The Electronic Intifada 1 July 2016
“We love our land and we will fight.”
So reads a mural painted on a wall in Kafr Qaddum, a Palestinian village in the northern occupied West Bank.
The slogan, adorned with butterflies in the color of the Palestinian flag flying over a barbed wire fence, is the backdrop to the regular demonstrations against the Israeli occupation held in the village since July 2011.
For five years now, villagers have protested every week, demanding access to the main road leading to the city of Nablus and other nearby towns.
Closure
The Israeli military closed that road in 2003 during the height of the second intifada under the pretext of providing security to the approximately 4,000 settlers living in nearby Kedumim.
Kedumim, like all settlements in the West Bank, is illegal under international law, which forbids a power like Israel from transferring its civilian population into the territory it occupies.
The closure forces village residents to take long detours – what was once a short journey of less than four miles to Nablus has tripled in length. This means both lost time and money.
Villagers have died when Israeli forces wouldn’t let ambulances use the main road.
In addition to closing the road, Israel has confiscated more than 10 percent of Kafr Qaddum’s lands for the benefit of its settlements.
More than half of the village’s land is situated in an area designated as under full Israeli control. Residents must obtain Israeli permission to access their farmland, preventing them from tending to their orchards – olives are the main crop in the village – and they are given only a few days to harvest each year.
This is devastating for a village of farmers.
On Fridays, villagers leave the mosque after midday prayer and march towards the roadblock, chanting slogans, throwing stones and burning tires.
There they confront Israeli soldiers, fortified by tanks and militarized bulldozers.
Injuries
More than 80 protesters have been injured by live fire, according to Kafr Qaddum Popular Resistance Committee leader Murad Shtaiwi.
Wael Abdallah, 16, was shot in the thigh by soldiers in early June. The previous day, two brothers, aged 19 and 20, were also injured by live ammunition in a special protest commemorating the Naksa, the Israeli military’s conquest of the West Bank and Gaza Strip in 1967, Shtaiwi said.
The army also fires bullets made of a metal core and coated with rubber or plastic, as well as tear gas canisters.
Shtaiwi added that soldiers “are starting to throw new kinds of tear gas, much stronger and more powerful, directly towards the protesters and houses.”
Also in the Israeli military’s arsenal against protesters is skunk water, the smell of which was described by The Economist as “raw sewage mixed with putrefying cow’s carcass.” The foul-smelling liquid is sprayed from truck-mounted water cannons during the demonstrations.
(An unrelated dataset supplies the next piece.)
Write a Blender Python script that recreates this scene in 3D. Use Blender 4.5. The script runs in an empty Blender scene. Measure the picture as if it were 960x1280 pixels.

A person hit with skunk water must shower and wash their clothes repeatedly to get rid of the stench. Sometimes the liquid is sprayed into houses and yards, where the smell persists for a long time.
“Collective punishment”
The skunk crowd-control weapon, developed in Israel, has been used nearly exclusively on Palestinians, and not Israeli protesters.
The Israeli human rights group B’Tselem has “serious suspicions that the Skunk is used as a collective punitive measure against residents of villages where regular weekly demonstrations are held near the village’s built-up areas.”
But these measures don’t deter the protesters.
“We defend our right to peacefully use the same road our grandparents used. Israel stole that right from us and gave it to the settlers. This road was here before Israel existed and it’s our only connection to major cities,” explained a teacher who participated in a recent demonstration.
“For that reason, we’ll never give up.”